先月23日、日吉キャンパス来往舎で中世ウェールズのオリエント観についての講演会が開催された。ユトレヒト大学ケルト学科講師ナタリア・ペトロヴスカイア氏が登壇した。(日本ケルト学会主催、慶應義塾大学教養研究センター後援)
中世ヨーロッパの世界観・オリエントに関しての研究の際、今まではウェールズという国はあまり研究されてこなかった。しかし「ウェールズの世界観を知ることでこそ、中世のオリエント観をより深く知ることができる」と氏は指摘した。

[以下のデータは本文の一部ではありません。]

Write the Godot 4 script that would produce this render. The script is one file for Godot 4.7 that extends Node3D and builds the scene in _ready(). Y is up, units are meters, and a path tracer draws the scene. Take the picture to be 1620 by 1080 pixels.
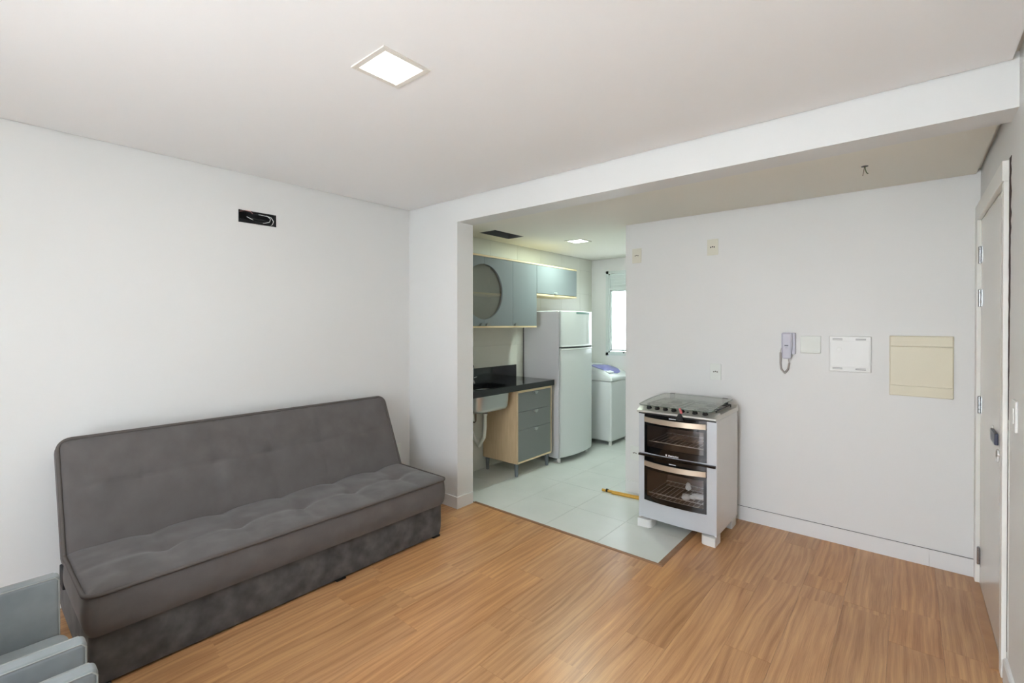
extends Node3D
# Metres, y up. x runs along the beam from the sofa wall, z = 0 is the living-room face of the beam, the kitchen lies at negative z.

const H := 2.518        # living-room ceiling
const HK := 2.39        # kitchen ceiling
const HB := 2.334       # underside of the beam
const ZB := -1.271      # plaster face of the wall behind the stove
const ZK := -3.103      # far kitchen wall
const XR := 3.753       # wall with the entrance door
const XW := 1.479       # where the back wall ends at the kitchen
const XK := 0.044       # face of the kitchen wall tiles
const SLAB := 2.66
const REAR := 4.2       # wall behind the camera, with a balcony door from BX0 to BX1
const BX0 := 1.85
const BX1 := 3.25
const BTOP := 2.46

var M := {}
var used := {}
var rng := RandomNumberGenerator.new()

class Shape:
	var v := PackedVector3Array()
	var n := PackedVector3Array()
	var uv := PackedVector2Array()
	func tri(a: Vector3, b: Vector3, c: Vector3, na: Vector3, nb: Vector3, nc: Vector3, ua := Vector2.ZERO, ub := Vector2.ZERO, uc := Vector2.ZERO) -> void:
		if (b - a).cross(c - a).dot(na + nb + nc) > 0.0:
			v.append_array([a, c, b]); n.append_array([na, nc, nb]); uv.append_array([ua, uc, ub])
		else:
			v.append_array([a, b, c]); n.append_array([na, nb, nc]); uv.append_array([ua, ub, uc])
	func quad(a: Vector3, b: Vector3, c: Vector3, d: Vector3, m: Vector3) -> void:
		tri(a, b, c, m, m, m); tri(a, c, d, m, m, m)
	func box(lo: Vector3, hi: Vector3) -> Shape:
		var p := [lo, hi]
		for ax in 3:
			for s in 2:
				var m := Vector3.ZERO
				m[ax] = 1.0 if s == 1 else -1.0
				var q: Array[Vector3] = []
				for k in [[0, 0], [1, 0], [1, 1], [0, 1]]:
					var w := Vector3.ZERO
					w[ax] = p[s][ax]
					w[(ax + 1) % 3] = p[k[0]][(ax + 1) % 3]
					w[(ax + 2) % 3] = p[k[1]][(ax + 2) % 3]
					q.append(w)
				quad(q[0], q[1], q[2], q[3], m)
		return self
	# box with rounded edges; basis and origin in xf, half sizes in h
	func rbox(xf: Transform3D, h: Vector3, r: float, seg := 2) -> Shape:
		r = minf(r, minf(h.x, minf(h.y, h.z)) * 0.99)
		var inner := h - Vector3(r, r, r)
		var st: Array = []
		for i in seg + 1: st.append([-1.0, -tan((1.0 - float(i) / seg) * PI / 4.0)])
		for i in seg + 1: st.append([1.0, tan(float(i) / seg * PI / 4.0)])
		for ax in 3:
			for s in [-1.0, 1.0]:
				var P: Array = []
				var N: Array = []
				for a in st:
					var rp: Array = []
					var rn: Array = []
					for b in st:
						var d := Vector3.ZERO
						d[ax] = s; d[(ax + 1) % 3] = a[1]; d[(ax + 2) % 3] = b[1]
						d = d.normalized()
						var o := Vector3.ZERO
						o[ax] = s * inner[ax]; o[(ax + 1) % 3] = a[0] * inner[(ax + 1) % 3]; o[(ax + 2) % 3] = b[0] * inner[(ax + 2) % 3]
						rp.append(xf * (o + d * r)); rn.append(xf.basis * d)
					P.append(rp); N.append(rn)
				var c := st.size()
				for i in c - 1:
					for j in c - 1:
						tri(P[i][j], P[i + 1][j], P[i + 1][j + 1], N[i][j], N[i + 1][j], N[i + 1][j + 1])
						tri(P[i][j], P[i + 1][j + 1], P[i][j + 1], N[i][j], N[i + 1][j + 1], N[i][j + 1])
		return self
	func rb(lo: Vector3, hi: Vector3, r := 0.004, seg := 2) -> Shape:
		return rbox(Transform3D(Basis.IDENTITY, (lo + hi) * 0.5), (hi - lo) * 0.5, r, seg)
	# smooth sheet through rows of points, normals turned away from `inside`
	func sheet(P: Array, inside: Vector3, loop_rows := false, turn := 1.0) -> Shape:
		var a := P.size()
		var b: int = P[0].size()
		var N: Array = []
		var vote := 0.0
		for i in a:
			var r: Array = []
			for j in b:
				var i0 := maxi(i - 1, 0)
				var i1 := mini(i + 1, a - 1)
				if loop_rows:
					i0 = (i - 1 + a - 1) % (a - 1); i1 = (i + 1) % (a - 1)
				var du: Vector3 = P[i1][j] - P[i0][j]
				var dv: Vector3 = P[i][mini(j + 1, b - 1)] - P[i][maxi(j - 1, 0)]
				var m := du.cross(dv)
				m = m.normalized() if m.length_squared() > 1e-16 else Vector3.ZERO
				vote += m.dot(P[i][j] - inside)
				r.append(m)
			N.append(r)
		var sg := (1.0 if vote >= 0.0 else -1.0) * turn
		for i in a - 1:
			for j in b - 1:
				tri(P[i][j], P[i + 1][j], P[i + 1][j + 1], sg * N[i][j], sg * N[i + 1][j], sg * N[i + 1][j + 1])
				tri(P[i][j], P[i + 1][j + 1], P[i][j + 1], sg * N[i][j], sg * N[i + 1][j + 1], sg * N[i][j + 1])
		return self
	func tube(pts: Array, r: float, sides := 8, loop := false, radii: Array = []) -> Shape:
		var c := pts.size()
		var up := Vector3.UP
		var P: Array = []
		var N: Array = []
		var last := Vector3.ZERO
		for i in c:
			var a: Vector3 = pts[(i - 1 + c) % c] if loop else pts[maxi(i - 1, 0)]
			var b: Vector3 = pts[(i + 1) % c] if loop else pts[mini(i + 1, c - 1)]
			var t := (b - a).normalized()
			if i == 0:
				last = t.cross(up if absf(t.y) < 0.9 else Vector3.RIGHT).normalized()
			last = (last - t * last.dot(t)).normalized()
			var w := t.cross(last)
			var rp: Array = []
			var rn: Array = []
			var rr: float = radii[i] if radii.size() > i else r
			for k in sides:
				var an := TAU * k / sides
				var d := last * cos(an) + w * sin(an)
				rp.append(pts[i] + d * rr); rn.append(d)
			P.append(rp); N.append(rn)
		for i in (c if loop else c - 1):
			var k2 := (i + 1) % c
			for k in sides:
				var q := (k + 1) % sides
				tri(P[i][k], P[k2][k], P[k2][q], N[i][k], N[k2][k], N[k2][q])
				tri(P[i][k], P[k2][q], P[i][q], N[i][k], N[k2][q], N[i][q])
		if not loop:
			for e in [0, c - 1]:
				var m: Vector3 = (pts[0] - pts[1]).normalized() if e == 0 else (pts[c - 1] - pts[c - 2]).normalized()
				for k in sides: tri(pts[e], P[e][k], P[e][(k + 1) % sides], m, m, m)
		return self
	# profile of [radius, height] turned about the y axis of xf
	func lathe(prof: Array, xf: Transform3D, sides := 20) -> Shape:
		for i in prof.size() - 1:
			var a := Vector2(prof[i][0], prof[i][1])
			var b := Vector2(prof[i + 1][0], prof[i + 1][1])
			var e := (b - a).normalized()
			for k in sides:
				var q: Array[Vector3] = []
				var m: Array[Vector3] = []
				for w in [[a, k], [b, k], [b, k + 1], [a, k + 1]]:
					var an: float = TAU * w[1] / sides
					q.append(xf * Vector3(w[0].x * cos(an), w[0].y, w[0].x * sin(an)))
					m.append((xf.basis * Vector3(e.y * cos(an), -e.x, e.y * sin(an))).normalized())
				tri(q[0], q[1], q[2], m[0], m[1], m[2]); tri(q[0], q[2], q[3], m[0], m[2], m[3])
		return self
	# polygon in the xy plane of xf, from depth d0 to d1 along its z
	func prism(poly: PackedVector2Array, d0: float, d1: float, xf := Transform3D.IDENTITY, smooth_deg := 0.0) -> Shape:
		var ix := Geometry2D.triangulate_polygon(poly)
		for d in [d0, d1]:
			var m := xf.basis * Vector3(0, 0, 1.0 if d == maxf(d0, d1) else -1.0)
			for t in range(0, ix.size(), 3):
				var a := poly[ix[t]]
				var b := poly[ix[t + 1]]
				var c := poly[ix[t + 2]]
				tri(xf * Vector3(a.x, a.y, d), xf * Vector3(b.x, b.y, d), xf * Vector3(c.x, c.y, d), m, m, m)
		var cw := 1.0 if Geometry2D.is_polygon_clockwise(poly) else -1.0
		var c := poly.size()
		var en: Array[Vector2] = []
		for i in c:
			var e := poly[(i + 1) % c] - poly[i]
			en.append((Vector2(-e.y, e.x) * cw).normalized())
		for i in c:
			var j := (i + 1) % c
			var m0 := en[i]
			var m1 := en[i]
			if smooth_deg > 0.0:
				if absf(rad_to_deg(en[i].angle_to(en[(i - 1 + c) % c]))) < smooth_deg: m0 = (en[i] + en[(i - 1 + c) % c]).normalized()
				if absf(rad_to_deg(en[i].angle_to(en[j]))) < smooth_deg: m1 = (en[i] + en[j]).normalized()
			var a := xf * Vector3(poly[i].x, poly[i].y, d0)
			var b := xf * Vector3(poly[j].x, poly[j].y, d0)
			var a2 := xf * Vector3(poly[i].x, poly[i].y, d1)
			var b2 := xf * Vector3(poly[j].x, poly[j].y, d1)
			var n0 := xf.basis * Vector3(m0.x, m0.y, 0)
			var n1 := xf.basis * Vector3(m1.x, m1.y, 0)
			tri(a, b, b2, n0, n1, n1); tri(a, b2, a2, n0, n1, n0)
		return self

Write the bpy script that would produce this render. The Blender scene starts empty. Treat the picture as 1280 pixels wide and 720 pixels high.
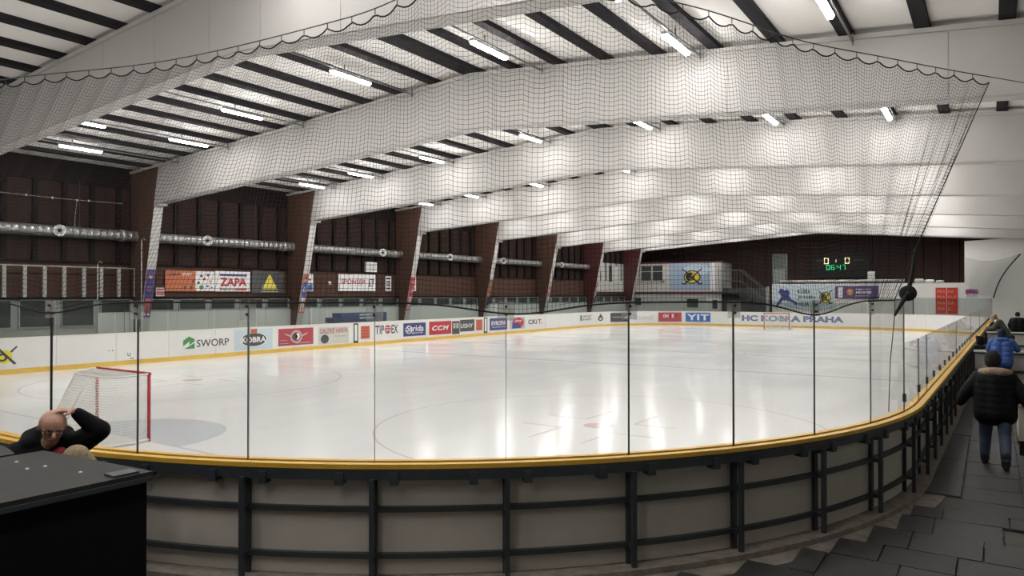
import bpy, bmesh, math, random
from mathutils import Vector, Matrix
random.seed(7)
SC = bpy.context.scene
COL = SC.collection
R = math.radians

# ------------------------------------------------------------------ camera, world, exposure
cam_data = bpy.data.cameras.new('camera')
cam_data.sensor_fit = 'HORIZONTAL'; cam_data.sensor_width = 36.0
cam_data.lens = 36.0 * 901.1 / 1280.0
cam_data.clip_start = 0.05; cam_data.clip_end = 300
cam = bpy.data.objects.new('camera', cam_data)
cam.location = (13.656, -7.254, 2.6615)
cam.rotation_euler = (math.pi / 2 + 0.0089, 0.0, 0.5873)
COL.objects.link(cam); SC.camera = cam

world = bpy.data.worlds.new('world'); SC.world = world
world.use_nodes = True
wb = world.node_tree.nodes.get('Background')
wb.inputs[0].default_value = (0.5, 0.5, 0.5, 1); wb.inputs[1].default_value = 0.0

SC.view_settings.view_transform = 'Standard'
SC.view_settings.look = 'None'
SC.view_settings.gamma = 1.0
SC.view_settings.use_curve_mapping = False
SC.view_settings.exposure = 0.95
LAMP = 46.0            # emission of the fluorescent diffusers
try:
    SC.cycles.transparent_max_bounces = 24
    SC.cycles.max_bounces = 8
    SC.cycles.diffuse_bounces = 5
    SC.cycles.sample_clamp_indirect = 6.0
except Exception:
    pass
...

その理由として「中世の世界観のなかではウェールズが世界の最も端にあるからだ」と述べた。また「12、13世紀のウェールズ文学は数が少ないため全てを網羅することができ、方法論的モデルを作り出せるからだ」とした。
中世のウェールズで描かれた地図の中には12世紀のものや聖書に描かれているものなど全てが盛り込まれており、歴史の動きが見えてくる。これらは文学のなかにも表れているとのことである。
最後に氏は地理学的観点から史上的オリエント、聖書的オリエント、同期的オリエントという3つのオリエントを紹介した。これらの3つのオリエントは中世の十字軍で重要となる。「イスラエルとイスラムに関する情報、聖書の情報、当時の聖地についての情報が混じっている」と述べた。